With everything looking hunky dory, powerful voices in the government seem tempted to spare the country further reforms. Kurt Beck, the leader of the center-left Social Democrat party which shares power with Merkel's conservatives, said the government's current program of measures had taken Germans to "the limit of what they can take."

While Merkel responded by stressing that her government would push forward with further reforms, Beck's comments were widely interpreted as a signal that the grand coalition isn't going to venture far beyond the health service cutbacks, tax and labor market reforms it has decided over the last year.


The problem is that there's so much still to do. Germany's rate of long-term unemployed people at 5 percent in 2005 was among the highest in the European Union. Few of them are qualified for the thousands of vacancies for skilled jobs in top industries. Industrial firms reported in December that they had vacancies for more than 20,000 engineers.
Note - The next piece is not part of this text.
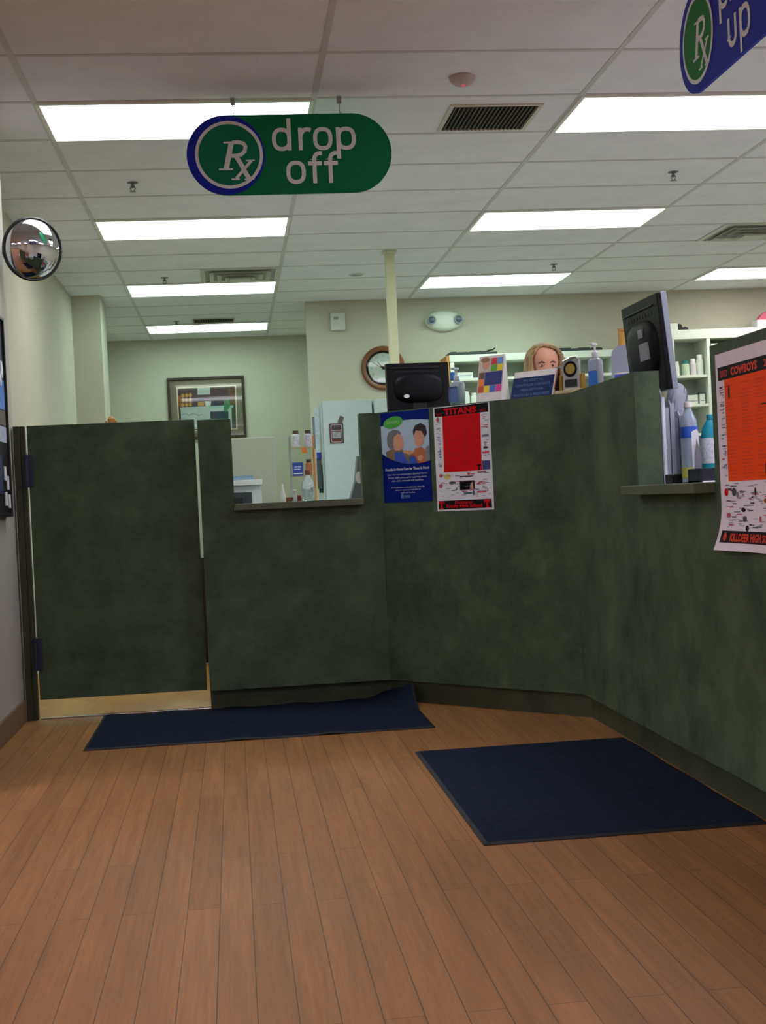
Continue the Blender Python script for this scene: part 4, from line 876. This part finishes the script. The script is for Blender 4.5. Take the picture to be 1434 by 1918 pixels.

Meanwhile, eastern Germany continues to fall further behind the far more prosperous west. And red tape still represents a major obstacle to business start-ups. Examples of bureaucratic folly abound, such as the building firm that was almost shut down because its ceiling was two centimeters too low, or the photographer who was told to install a window in his darkroom so that his staff had access to natural light.

And despite the recovery, Germany can't yet be described as an engine of growth for the continent, said Ifo's Nerb. "Germany remains very strongly reliant on its exports. It won't be a real engine of growth until its domestic demand really takes off, which would suck in imports from elsewhere in Europe."